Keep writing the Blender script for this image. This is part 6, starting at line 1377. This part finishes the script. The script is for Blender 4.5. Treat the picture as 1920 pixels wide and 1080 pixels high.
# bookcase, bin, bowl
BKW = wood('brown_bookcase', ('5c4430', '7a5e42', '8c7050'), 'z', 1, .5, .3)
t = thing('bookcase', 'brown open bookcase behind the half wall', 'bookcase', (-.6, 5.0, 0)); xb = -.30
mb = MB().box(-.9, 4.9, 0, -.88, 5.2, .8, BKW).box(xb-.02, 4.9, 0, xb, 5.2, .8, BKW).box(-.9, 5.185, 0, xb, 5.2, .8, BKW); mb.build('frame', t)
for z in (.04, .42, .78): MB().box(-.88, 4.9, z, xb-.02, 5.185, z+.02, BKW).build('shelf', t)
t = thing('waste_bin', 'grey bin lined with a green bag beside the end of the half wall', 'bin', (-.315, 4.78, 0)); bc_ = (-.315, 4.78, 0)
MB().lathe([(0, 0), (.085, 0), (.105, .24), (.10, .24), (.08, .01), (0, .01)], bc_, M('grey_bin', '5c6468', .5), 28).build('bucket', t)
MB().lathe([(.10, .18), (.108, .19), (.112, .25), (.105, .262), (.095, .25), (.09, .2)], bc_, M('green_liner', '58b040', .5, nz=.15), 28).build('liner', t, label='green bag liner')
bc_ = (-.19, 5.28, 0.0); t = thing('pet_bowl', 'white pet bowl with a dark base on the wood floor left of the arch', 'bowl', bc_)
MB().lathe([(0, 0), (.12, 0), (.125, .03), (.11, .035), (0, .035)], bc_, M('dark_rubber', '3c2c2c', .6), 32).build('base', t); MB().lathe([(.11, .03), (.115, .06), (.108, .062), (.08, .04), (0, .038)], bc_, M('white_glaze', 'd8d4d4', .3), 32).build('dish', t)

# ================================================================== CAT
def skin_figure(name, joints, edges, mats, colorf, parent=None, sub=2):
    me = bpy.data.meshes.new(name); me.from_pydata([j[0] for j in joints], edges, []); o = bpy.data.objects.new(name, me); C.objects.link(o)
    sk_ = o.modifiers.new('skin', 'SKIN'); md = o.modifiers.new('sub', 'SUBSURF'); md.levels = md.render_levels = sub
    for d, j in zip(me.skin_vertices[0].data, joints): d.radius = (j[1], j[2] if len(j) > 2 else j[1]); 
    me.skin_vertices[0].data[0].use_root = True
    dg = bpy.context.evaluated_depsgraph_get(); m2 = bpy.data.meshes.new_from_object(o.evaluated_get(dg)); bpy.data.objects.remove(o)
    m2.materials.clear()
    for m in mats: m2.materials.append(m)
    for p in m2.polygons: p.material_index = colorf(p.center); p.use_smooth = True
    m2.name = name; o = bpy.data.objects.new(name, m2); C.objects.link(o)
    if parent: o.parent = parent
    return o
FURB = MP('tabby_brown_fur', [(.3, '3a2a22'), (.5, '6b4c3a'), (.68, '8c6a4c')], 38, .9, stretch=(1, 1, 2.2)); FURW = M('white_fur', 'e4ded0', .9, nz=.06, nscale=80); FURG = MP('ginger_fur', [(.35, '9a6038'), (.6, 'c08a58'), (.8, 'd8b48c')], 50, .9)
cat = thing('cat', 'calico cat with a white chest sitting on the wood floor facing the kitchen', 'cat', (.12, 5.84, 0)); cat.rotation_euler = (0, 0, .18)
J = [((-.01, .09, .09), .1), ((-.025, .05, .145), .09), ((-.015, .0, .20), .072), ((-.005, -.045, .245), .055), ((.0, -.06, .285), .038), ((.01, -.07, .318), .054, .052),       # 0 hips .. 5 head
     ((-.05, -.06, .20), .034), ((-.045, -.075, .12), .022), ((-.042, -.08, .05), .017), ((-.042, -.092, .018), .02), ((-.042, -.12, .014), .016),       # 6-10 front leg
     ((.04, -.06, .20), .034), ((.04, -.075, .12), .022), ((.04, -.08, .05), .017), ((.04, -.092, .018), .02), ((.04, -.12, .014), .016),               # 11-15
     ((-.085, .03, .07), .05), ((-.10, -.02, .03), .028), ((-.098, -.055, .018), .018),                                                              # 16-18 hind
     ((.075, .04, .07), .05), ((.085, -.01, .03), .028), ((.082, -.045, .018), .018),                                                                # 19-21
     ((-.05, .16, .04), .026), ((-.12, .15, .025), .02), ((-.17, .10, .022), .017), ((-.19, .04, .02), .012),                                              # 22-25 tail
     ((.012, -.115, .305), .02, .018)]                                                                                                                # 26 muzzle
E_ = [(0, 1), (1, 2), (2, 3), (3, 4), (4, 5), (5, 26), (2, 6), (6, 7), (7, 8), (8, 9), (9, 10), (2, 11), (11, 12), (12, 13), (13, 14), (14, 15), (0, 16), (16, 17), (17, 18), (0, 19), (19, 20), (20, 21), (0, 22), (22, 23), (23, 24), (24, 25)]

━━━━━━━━

Reproduce all the data word for word.

→ **FULL ANSWER**:
Keep writing the Blender script for this image. This is part 6, starting at line 1377. This part finishes the script. The script is for Blender 4.5. Treat the picture as 1920 pixels wide and 1080 pixels high.
# bookcase, bin, bowl
BKW = wood('brown_bookcase', ('5c4430', '7a5e42', '8c7050'), 'z', 1, .5, .3)
t = thing('bookcase', 'brown open bookcase behind the half wall', 'bookcase', (-.6, 5.0, 0)); xb = -.30
mb = MB().box(-.9, 4.9, 0, -.88, 5.2, .8, BKW).box(xb-.02, 4.9, 0, xb, 5.2, .8, BKW).box(-.9, 5.185, 0, xb, 5.2, .8, BKW); mb.build('frame', t)
for z in (.04, .42, .78): MB().box(-.88, 4.9, z, xb-.02, 5.185, z+.02, BKW).build('shelf', t)
t = thing('waste_bin', 'grey bin lined with a green bag beside the end of the half wall', 'bin', (-.315, 4.78, 0)); bc_ = (-.315, 4.78, 0)
MB().lathe([(0, 0), (.085, 0), (.105, .24), (.10, .24), (.08, .01), (0, .01)], bc_, M('grey_bin', '5c6468', .5), 28).build('bucket', t)
MB().lathe([(.10, .18), (.108, .19), (.112, .25), (.105, .262), (.095, .25), (.09, .2)], bc_, M('green_liner', '58b040', .5, nz=.15), 28).build('liner', t, label='green bag liner')
bc_ = (-.19, 5.28, 0.0); t = thing('pet_bowl', 'white pet bowl with a dark base on the wood floor left of the arch', 'bowl', bc_)
MB().lathe([(0, 0), (.12, 0), (.125, .03), (.11, .035), (0, .035)], bc_, M('dark_rubber', '3c2c2c', .6), 32).build('base', t); MB().lathe([(.11, .03), (.115, .06), (.108, .062), (.08, .04), (0, .038)], bc_, M('white_glaze', 'd8d4d4', .3), 32).build('dish', t)

# ================================================================== CAT
def skin_figure(name, joints, edges, mats, colorf, parent=None, sub=2):
    me = bpy.data.meshes.new(name); me.from_pydata([j[0] for j in joints], edges, []); o = bpy.data.objects.new(name, me); C.objects.link(o)
    sk_ = o.modifiers.new('skin', 'SKIN'); md = o.modifiers.new('sub', 'SUBSURF'); md.levels = md.render_levels = sub
    for d, j in zip(me.skin_vertices[0].data, joints): d.radius = (j[1], j[2] if len(j) > 2 else j[1]); 
    me.skin_vertices[0].data[0].use_root = True
    dg = bpy.context.evaluated_depsgraph_get(); m2 = bpy.data.meshes.new_from_object(o.evaluated_get(dg)); bpy.data.objects.remove(o)
    m2.materials.clear()
    for m in mats: m2.materials.append(m)
    for p in m2.polygons: p.material_index = colorf(p.center); p.use_smooth = True
    m2.name = name; o = bpy.data.objects.new(name, m2); C.objects.link(o)
    if parent: o.parent = parent
    return o
FURB = MP('tabby_brown_fur', [(.3, '3a2a22'), (.5, '6b4c3a'), (.68, '8c6a4c')], 38, .9, stretch=(1, 1, 2.2)); FURW = M('white_fur', 'e4ded0', .9, nz=.06, nscale=80); FURG = MP('ginger_fur', [(.35, '9a6038'), (.6, 'c08a58'), (.8, 'd8b48c')], 50, .9)
cat = thing('cat', 'calico cat with a white chest sitting on the wood floor facing the kitchen', 'cat', (.12, 5.84, 0)); cat.rotation_euler = (0, 0, .18)
J = [((-.01, .09, .09), .1), ((-.025, .05, .145), .09), ((-.015, .0, .20), .072), ((-.005, -.045, .245), .055), ((.0, -.06, .285), .038), ((.01, -.07, .318), .054, .052),       # 0 hips .. 5 head
     ((-.05, -.06, .20), .034), ((-.045, -.075, .12), .022), ((-.042, -.08, .05), .017), ((-.042, -.092, .018), .02), ((-.042, -.12, .014), .016),       # 6-10 front leg
     ((.04, -.06, .20), .034), ((.04, -.075, .12), .022), ((.04, -.08, .05), .017), ((.04, -.092, .018), .02), ((.04, -.12, .014), .016),               # 11-15
     ((-.085, .03, .07), .05), ((-.10, -.02, .03), .028), ((-.098, -.055, .018), .018),                                                              # 16-18 hind
     ((.075, .04, .07), .05), ((.085, -.01, .03), .028), ((.082, -.045, .018), .018),                                                                # 19-21
     ((-.05, .16, .04), .026), ((-.12, .15, .025), .02), ((-.17, .10, .022), .017), ((-.19, .04, .02), .012),                                              # 22-25 tail
     ((.012, -.115, .305), .02, .018)]                                                                                                                # 26 muzzle
E_ = [(0, 1), (1, 2), (2, 3), (3, 4), (4, 5), (5, 26), (2, 6), (6, 7), (7, 8), (8, 9), (9, 10), (2, 11), (11, 12), (12, 13), (13, 14), (14, 15), (0, 16), (16, 17), (17, 18), (0, 19), (19, 20), (20, 21), (0, 22), (22, 23), (23, 24), (24, 25)]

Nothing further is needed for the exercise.